◆ **Information given**
- - - - -

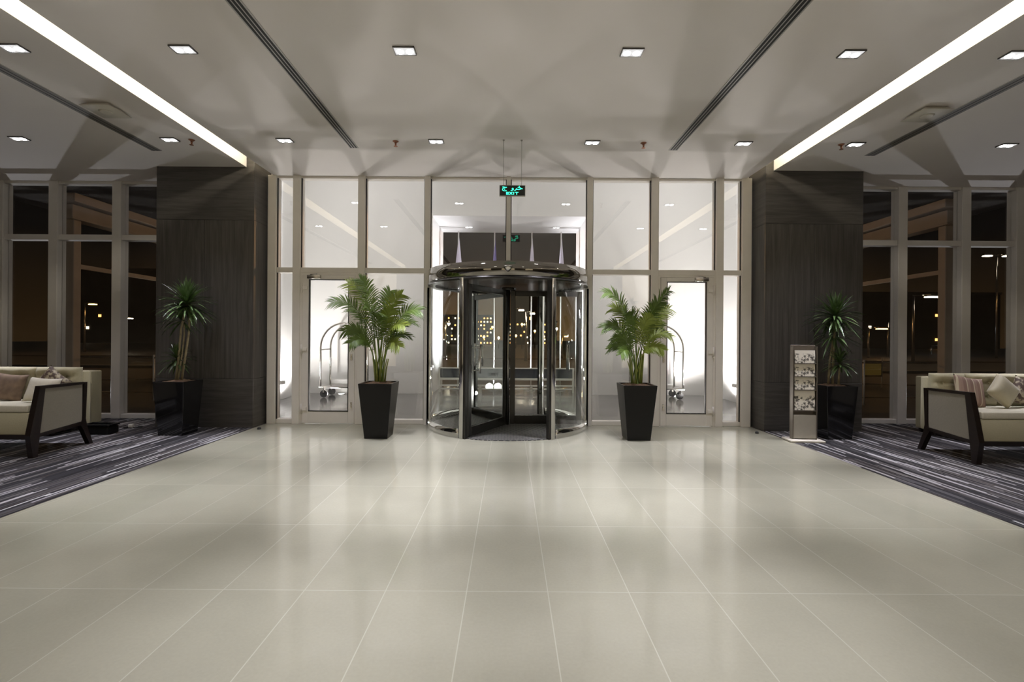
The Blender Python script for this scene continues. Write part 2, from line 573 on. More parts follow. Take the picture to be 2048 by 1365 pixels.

- - - - -

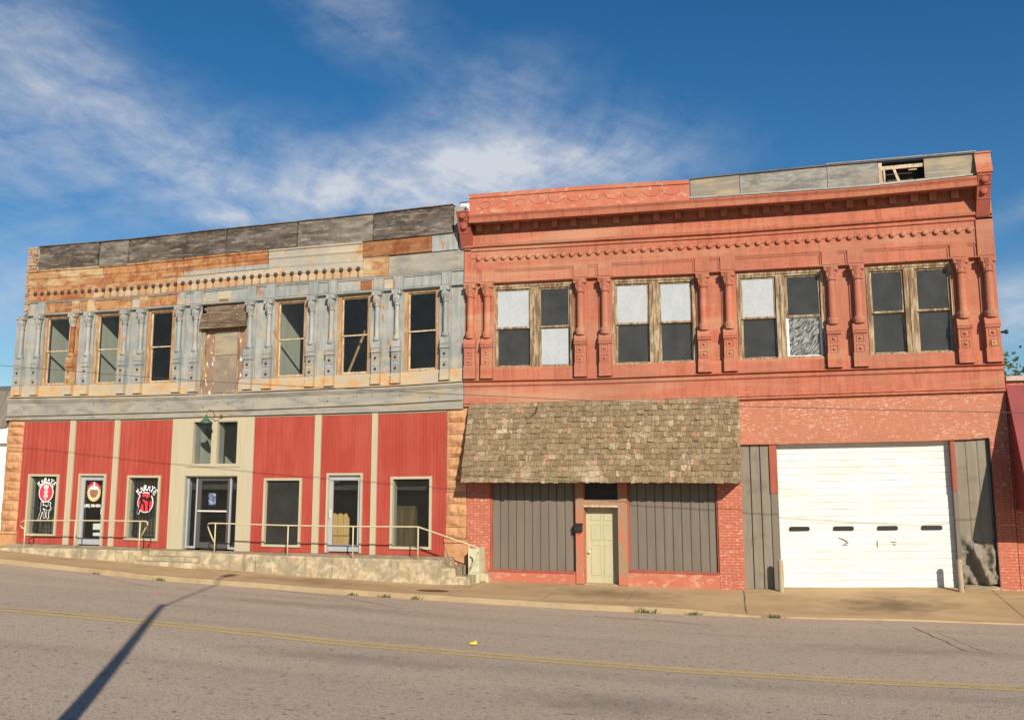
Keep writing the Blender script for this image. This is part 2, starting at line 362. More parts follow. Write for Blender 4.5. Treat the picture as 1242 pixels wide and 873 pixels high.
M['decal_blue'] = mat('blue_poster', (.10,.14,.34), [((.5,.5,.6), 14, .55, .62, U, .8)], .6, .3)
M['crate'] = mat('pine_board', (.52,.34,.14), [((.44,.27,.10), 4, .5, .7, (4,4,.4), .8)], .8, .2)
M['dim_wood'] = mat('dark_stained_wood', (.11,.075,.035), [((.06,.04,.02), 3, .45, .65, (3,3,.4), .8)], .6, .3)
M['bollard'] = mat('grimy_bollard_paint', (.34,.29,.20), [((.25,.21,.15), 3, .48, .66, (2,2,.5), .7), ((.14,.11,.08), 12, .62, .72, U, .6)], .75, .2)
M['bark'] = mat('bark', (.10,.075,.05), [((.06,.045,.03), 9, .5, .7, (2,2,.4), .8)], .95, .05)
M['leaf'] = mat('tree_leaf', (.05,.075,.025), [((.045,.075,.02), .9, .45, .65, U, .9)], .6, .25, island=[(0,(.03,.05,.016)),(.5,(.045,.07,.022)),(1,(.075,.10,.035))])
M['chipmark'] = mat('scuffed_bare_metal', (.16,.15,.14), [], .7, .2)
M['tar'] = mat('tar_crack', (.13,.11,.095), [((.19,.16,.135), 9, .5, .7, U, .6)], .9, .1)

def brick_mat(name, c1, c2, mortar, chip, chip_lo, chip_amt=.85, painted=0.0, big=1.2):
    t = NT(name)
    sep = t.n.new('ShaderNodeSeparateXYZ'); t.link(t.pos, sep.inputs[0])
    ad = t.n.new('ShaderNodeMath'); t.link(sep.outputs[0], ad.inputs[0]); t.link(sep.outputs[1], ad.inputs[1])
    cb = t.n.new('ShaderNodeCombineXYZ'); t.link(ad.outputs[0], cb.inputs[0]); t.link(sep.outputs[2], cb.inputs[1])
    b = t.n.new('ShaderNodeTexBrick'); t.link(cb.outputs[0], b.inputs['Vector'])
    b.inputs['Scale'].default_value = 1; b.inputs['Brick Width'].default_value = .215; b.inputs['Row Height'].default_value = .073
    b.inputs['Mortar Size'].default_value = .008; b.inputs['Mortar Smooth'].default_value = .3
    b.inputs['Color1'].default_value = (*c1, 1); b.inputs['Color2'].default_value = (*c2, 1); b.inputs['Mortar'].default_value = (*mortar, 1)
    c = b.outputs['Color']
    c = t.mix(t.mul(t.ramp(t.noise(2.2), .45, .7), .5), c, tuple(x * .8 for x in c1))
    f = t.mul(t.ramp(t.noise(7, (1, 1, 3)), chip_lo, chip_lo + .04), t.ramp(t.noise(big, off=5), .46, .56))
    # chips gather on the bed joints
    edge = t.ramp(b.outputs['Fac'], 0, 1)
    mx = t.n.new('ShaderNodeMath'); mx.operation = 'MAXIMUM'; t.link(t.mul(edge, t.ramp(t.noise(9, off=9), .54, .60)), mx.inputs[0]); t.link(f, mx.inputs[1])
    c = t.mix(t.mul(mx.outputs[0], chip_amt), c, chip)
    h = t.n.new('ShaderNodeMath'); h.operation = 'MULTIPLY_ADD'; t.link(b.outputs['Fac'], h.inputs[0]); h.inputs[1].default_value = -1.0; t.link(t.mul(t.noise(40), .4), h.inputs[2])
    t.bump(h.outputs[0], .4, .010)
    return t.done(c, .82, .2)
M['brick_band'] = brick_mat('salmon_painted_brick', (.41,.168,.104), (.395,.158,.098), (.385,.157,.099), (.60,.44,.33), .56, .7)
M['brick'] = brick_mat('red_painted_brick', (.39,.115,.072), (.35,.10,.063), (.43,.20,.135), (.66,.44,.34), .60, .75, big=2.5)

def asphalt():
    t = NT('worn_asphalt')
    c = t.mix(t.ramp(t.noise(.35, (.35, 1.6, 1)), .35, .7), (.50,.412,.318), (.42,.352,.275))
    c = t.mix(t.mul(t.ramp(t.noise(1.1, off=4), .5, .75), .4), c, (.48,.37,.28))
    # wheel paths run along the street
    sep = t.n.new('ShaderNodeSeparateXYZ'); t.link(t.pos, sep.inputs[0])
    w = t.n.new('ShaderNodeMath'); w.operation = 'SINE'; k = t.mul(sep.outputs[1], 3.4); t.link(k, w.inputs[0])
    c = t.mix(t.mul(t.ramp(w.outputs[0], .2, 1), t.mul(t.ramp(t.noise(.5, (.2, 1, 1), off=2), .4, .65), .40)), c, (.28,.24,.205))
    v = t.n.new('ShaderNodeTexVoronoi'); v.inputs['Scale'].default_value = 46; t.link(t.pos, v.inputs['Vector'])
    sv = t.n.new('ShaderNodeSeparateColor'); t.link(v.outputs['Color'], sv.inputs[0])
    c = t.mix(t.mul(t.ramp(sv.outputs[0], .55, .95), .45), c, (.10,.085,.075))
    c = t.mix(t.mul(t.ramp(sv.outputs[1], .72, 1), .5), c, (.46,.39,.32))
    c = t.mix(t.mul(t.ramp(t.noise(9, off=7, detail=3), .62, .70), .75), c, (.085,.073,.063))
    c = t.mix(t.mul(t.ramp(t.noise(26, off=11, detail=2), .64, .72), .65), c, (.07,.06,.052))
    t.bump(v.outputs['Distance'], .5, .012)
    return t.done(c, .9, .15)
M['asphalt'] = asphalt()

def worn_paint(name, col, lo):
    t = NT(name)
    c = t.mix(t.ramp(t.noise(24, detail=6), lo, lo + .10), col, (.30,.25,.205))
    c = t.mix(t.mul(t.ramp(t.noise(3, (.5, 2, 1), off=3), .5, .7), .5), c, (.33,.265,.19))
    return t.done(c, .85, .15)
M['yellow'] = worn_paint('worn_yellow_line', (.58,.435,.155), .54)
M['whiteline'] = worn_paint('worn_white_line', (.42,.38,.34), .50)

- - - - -

◆ **What the task asks**
Only the lines from the one holding "Keep writing the" through the one holding "9, .5, .7, U, .6)], .9, .1)" are wanted; retype them exactly.

◆ **Full answer**
Keep writing the Blender script for this image. This is part 2, starting at line 362. More parts follow. Write for Blender 4.5. Treat the picture as 1242 pixels wide and 873 pixels high.
M['decal_blue'] = mat('blue_poster', (.10,.14,.34), [((.5,.5,.6), 14, .55, .62, U, .8)], .6, .3)
M['crate'] = mat('pine_board', (.52,.34,.14), [((.44,.27,.10), 4, .5, .7, (4,4,.4), .8)], .8, .2)
M['dim_wood'] = mat('dark_stained_wood', (.11,.075,.035), [((.06,.04,.02), 3, .45, .65, (3,3,.4), .8)], .6, .3)
M['bollard'] = mat('grimy_bollard_paint', (.34,.29,.20), [((.25,.21,.15), 3, .48, .66, (2,2,.5), .7), ((.14,.11,.08), 12, .62, .72, U, .6)], .75, .2)
M['bark'] = mat('bark', (.10,.075,.05), [((.06,.045,.03), 9, .5, .7, (2,2,.4), .8)], .95, .05)
M['leaf'] = mat('tree_leaf', (.05,.075,.025), [((.045,.075,.02), .9, .45, .65, U, .9)], .6, .25, island=[(0,(.03,.05,.016)),(.5,(.045,.07,.022)),(1,(.075,.10,.035))])
M['chipmark'] = mat('scuffed_bare_metal', (.16,.15,.14), [], .7, .2)
M['tar'] = mat('tar_crack', (.13,.11,.095), [((.19,.16,.135), 9, .5, .7, U, .6)], .9, .1)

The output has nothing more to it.